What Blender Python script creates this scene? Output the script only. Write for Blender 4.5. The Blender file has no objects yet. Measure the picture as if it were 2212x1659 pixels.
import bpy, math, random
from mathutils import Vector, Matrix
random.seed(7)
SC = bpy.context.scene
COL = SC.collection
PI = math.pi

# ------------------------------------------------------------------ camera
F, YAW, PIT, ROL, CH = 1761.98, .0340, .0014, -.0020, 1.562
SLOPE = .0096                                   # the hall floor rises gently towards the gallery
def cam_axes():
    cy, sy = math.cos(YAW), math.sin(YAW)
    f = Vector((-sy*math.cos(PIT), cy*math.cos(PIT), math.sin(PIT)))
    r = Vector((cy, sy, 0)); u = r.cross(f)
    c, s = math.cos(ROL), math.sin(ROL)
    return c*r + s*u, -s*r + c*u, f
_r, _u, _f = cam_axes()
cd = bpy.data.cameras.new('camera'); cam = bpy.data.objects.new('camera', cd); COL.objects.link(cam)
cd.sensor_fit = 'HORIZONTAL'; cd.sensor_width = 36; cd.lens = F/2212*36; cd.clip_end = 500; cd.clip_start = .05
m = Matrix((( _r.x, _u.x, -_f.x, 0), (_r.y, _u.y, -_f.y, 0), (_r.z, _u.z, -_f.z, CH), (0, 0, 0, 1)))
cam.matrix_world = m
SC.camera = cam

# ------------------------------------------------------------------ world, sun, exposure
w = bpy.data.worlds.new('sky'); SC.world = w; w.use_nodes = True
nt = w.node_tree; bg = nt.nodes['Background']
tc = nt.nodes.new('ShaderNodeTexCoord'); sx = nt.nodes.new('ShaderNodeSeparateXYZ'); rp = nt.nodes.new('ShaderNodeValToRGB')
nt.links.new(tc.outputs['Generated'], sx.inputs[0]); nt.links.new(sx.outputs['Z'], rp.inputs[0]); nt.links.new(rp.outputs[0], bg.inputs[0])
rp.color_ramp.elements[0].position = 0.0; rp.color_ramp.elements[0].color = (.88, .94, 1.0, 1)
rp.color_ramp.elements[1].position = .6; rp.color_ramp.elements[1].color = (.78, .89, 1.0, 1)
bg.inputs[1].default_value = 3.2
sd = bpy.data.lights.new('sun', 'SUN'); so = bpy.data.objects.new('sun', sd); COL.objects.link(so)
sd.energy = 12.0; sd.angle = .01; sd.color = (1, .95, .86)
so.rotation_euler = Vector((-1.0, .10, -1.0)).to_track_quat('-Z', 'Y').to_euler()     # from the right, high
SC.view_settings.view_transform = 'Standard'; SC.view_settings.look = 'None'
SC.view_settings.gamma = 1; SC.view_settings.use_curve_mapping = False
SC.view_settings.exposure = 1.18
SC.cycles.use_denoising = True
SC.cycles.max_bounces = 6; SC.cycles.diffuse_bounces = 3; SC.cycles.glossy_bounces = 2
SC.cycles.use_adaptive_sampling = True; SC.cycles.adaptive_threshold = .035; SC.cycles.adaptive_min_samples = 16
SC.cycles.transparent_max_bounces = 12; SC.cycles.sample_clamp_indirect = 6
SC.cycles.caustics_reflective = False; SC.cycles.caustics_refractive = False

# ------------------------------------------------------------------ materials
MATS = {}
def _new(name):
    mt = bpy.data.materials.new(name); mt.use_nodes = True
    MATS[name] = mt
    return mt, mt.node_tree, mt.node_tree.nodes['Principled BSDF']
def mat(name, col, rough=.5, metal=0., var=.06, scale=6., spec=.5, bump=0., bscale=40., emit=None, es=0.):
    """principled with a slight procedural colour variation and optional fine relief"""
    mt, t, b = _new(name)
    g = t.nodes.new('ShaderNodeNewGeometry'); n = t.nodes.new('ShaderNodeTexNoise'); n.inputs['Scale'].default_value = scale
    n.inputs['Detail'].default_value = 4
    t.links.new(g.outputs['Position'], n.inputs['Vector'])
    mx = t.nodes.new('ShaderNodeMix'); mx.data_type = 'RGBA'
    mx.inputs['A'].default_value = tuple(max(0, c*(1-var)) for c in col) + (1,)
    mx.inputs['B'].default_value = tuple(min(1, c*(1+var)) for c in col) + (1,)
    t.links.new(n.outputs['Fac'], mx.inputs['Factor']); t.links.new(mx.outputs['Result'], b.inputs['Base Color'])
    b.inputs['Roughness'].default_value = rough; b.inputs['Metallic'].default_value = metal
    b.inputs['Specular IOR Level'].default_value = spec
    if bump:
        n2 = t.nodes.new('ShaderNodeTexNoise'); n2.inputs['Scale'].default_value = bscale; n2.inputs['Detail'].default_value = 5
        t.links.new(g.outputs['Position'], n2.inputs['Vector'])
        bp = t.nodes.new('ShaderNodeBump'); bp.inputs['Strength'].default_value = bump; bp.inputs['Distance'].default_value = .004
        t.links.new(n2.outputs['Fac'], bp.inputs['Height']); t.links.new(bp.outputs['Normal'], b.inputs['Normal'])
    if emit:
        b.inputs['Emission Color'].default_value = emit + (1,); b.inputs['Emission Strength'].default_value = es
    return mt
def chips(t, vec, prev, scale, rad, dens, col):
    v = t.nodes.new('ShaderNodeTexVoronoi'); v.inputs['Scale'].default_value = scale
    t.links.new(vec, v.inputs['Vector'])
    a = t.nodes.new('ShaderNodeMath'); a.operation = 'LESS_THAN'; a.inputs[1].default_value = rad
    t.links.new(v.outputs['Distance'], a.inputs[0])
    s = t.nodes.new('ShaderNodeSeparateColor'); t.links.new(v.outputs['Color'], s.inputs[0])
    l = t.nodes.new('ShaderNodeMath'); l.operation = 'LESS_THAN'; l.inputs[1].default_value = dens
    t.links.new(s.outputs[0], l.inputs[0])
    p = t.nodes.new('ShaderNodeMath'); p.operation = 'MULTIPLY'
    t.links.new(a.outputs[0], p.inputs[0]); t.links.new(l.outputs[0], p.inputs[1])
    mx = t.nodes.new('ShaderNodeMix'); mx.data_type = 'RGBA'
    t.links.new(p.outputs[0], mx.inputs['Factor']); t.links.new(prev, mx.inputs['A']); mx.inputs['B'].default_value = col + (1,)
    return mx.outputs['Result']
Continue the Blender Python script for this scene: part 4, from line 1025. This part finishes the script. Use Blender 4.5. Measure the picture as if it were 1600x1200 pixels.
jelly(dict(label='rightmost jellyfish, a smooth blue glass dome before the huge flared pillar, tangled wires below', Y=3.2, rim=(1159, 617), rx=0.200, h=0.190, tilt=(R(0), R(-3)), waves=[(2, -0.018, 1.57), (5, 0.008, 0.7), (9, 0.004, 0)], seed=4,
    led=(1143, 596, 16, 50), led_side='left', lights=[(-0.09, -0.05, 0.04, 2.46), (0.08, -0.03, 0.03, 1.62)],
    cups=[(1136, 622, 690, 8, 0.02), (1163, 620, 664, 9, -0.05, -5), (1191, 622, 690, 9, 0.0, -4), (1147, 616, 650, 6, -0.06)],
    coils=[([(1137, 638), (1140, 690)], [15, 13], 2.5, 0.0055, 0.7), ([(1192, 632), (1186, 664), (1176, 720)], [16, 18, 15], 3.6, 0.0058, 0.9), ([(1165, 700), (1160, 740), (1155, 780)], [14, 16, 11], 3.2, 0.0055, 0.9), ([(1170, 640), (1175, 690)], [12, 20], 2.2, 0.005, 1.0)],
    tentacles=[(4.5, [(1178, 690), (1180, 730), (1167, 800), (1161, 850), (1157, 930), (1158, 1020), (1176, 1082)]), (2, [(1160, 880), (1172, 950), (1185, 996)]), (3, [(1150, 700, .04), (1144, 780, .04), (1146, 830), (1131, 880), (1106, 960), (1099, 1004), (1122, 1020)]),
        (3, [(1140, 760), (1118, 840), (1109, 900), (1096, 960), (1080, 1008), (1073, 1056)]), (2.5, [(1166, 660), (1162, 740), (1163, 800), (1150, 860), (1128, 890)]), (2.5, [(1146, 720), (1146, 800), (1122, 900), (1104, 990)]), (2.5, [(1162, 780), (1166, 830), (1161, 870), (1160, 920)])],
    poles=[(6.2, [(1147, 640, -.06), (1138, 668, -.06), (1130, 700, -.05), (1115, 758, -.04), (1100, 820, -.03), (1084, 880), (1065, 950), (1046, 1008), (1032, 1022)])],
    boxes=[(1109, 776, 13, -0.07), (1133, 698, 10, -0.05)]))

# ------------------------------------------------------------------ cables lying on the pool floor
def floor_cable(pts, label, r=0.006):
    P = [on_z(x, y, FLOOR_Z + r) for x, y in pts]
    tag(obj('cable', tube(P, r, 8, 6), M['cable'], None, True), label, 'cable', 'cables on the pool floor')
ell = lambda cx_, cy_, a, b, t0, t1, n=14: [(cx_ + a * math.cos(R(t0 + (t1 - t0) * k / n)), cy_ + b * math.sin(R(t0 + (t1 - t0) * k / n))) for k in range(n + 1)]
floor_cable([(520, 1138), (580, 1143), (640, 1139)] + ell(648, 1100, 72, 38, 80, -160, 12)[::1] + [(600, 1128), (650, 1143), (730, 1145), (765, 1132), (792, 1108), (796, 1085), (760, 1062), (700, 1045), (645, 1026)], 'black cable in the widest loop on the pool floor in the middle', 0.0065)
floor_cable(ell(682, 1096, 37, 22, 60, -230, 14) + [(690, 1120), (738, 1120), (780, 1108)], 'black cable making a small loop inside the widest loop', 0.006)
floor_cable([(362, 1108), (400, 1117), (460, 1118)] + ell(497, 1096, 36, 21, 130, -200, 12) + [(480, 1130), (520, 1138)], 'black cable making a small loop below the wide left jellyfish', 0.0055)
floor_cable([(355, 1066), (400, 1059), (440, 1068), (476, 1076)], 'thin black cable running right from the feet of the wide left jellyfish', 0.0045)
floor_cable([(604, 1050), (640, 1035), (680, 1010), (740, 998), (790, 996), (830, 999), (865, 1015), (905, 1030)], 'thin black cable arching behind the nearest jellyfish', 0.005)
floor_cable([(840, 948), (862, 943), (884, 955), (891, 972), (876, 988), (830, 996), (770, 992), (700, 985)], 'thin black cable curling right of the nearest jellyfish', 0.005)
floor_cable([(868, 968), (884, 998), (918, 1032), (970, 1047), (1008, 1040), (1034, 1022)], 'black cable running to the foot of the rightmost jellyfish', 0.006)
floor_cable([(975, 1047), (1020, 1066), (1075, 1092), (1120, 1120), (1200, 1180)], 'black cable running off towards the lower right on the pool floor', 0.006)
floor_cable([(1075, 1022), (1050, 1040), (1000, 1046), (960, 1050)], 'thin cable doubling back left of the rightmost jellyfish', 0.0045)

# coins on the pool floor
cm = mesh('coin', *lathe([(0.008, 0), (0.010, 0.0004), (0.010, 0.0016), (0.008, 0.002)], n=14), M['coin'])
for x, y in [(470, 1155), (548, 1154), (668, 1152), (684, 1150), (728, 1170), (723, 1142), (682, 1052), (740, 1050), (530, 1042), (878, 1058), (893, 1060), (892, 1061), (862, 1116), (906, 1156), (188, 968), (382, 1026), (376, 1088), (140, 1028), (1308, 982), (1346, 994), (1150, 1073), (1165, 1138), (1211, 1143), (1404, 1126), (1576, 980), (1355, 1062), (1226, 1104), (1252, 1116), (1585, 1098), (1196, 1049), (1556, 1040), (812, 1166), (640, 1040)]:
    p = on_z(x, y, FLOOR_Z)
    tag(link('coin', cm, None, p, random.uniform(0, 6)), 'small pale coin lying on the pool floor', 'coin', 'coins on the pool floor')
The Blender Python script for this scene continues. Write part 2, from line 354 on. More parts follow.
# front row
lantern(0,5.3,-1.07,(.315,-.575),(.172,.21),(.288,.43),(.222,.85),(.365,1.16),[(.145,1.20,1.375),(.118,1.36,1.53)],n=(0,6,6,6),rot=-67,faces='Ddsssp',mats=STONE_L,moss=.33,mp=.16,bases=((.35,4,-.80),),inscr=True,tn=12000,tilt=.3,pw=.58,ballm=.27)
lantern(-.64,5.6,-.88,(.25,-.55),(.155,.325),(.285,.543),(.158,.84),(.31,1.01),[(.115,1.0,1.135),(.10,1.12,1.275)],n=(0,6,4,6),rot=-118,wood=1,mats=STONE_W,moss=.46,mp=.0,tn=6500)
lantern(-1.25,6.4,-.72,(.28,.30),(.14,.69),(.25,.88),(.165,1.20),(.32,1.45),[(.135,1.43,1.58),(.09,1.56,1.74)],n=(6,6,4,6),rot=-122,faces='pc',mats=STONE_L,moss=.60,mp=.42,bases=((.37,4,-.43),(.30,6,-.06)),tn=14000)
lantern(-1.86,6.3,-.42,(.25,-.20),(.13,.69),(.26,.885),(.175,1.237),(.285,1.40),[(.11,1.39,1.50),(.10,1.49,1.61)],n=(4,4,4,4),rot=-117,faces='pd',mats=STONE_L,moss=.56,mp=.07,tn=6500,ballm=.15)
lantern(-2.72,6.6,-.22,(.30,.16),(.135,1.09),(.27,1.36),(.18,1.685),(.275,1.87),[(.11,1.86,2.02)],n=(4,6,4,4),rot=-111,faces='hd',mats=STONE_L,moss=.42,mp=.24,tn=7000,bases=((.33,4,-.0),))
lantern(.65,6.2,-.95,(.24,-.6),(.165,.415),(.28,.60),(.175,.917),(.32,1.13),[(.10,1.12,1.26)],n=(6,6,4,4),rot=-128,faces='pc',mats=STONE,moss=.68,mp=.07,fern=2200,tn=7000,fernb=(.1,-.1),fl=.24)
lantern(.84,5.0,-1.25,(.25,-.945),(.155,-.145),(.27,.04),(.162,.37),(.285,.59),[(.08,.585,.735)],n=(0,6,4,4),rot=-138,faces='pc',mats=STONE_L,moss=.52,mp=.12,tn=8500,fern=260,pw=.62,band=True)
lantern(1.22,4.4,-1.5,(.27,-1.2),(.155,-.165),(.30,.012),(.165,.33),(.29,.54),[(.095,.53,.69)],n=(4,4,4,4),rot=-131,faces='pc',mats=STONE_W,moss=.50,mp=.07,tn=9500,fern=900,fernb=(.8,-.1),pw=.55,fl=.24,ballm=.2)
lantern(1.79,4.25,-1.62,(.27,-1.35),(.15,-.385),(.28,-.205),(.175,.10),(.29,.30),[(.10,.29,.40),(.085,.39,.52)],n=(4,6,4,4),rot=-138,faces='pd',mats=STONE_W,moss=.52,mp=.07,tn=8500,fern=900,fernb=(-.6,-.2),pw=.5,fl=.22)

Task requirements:
What you return should be the lines from the start of the data through the line with "SC.camera = cam", quoted exactly and nothing more.

Output of the exercise:
What Blender Python script creates this scene? Output the script only. Write for Blender 4.5. The Blender file has no objects yet. Measure the picture as if it were 2212x1659 pixels.
import bpy, math, random
from mathutils import Vector, Matrix
random.seed(7)
SC = bpy.context.scene
COL = SC.collection
PI = math.pi

# ------------------------------------------------------------------ camera
F, YAW, PIT, ROL, CH = 1761.98, .0340, .0014, -.0020, 1.562
SLOPE = .0096                                   # the hall floor rises gently towards the gallery
def cam_axes():
    cy, sy = math.cos(YAW), math.sin(YAW)
    f = Vector((-sy*math.cos(PIT), cy*math.cos(PIT), math.sin(PIT)))
    r = Vector((cy, sy, 0)); u = r.cross(f)
    c, s = math.cos(ROL), math.sin(ROL)
    return c*r + s*u, -s*r + c*u, f
_r, _u, _f = cam_axes()
cd = bpy.data.cameras.new('camera'); cam = bpy.data.objects.new('camera', cd); COL.objects.link(cam)
cd.sensor_fit = 'HORIZONTAL'; cd.sensor_width = 36; cd.lens = F/2212*36; cd.clip_end = 500; cd.clip_start = .05
m = Matrix((( _r.x, _u.x, -_f.x, 0), (_r.y, _u.y, -_f.y, 0), (_r.z, _u.z, -_f.z, CH), (0, 0, 0, 1)))
cam.matrix_world = m
SC.camera = cam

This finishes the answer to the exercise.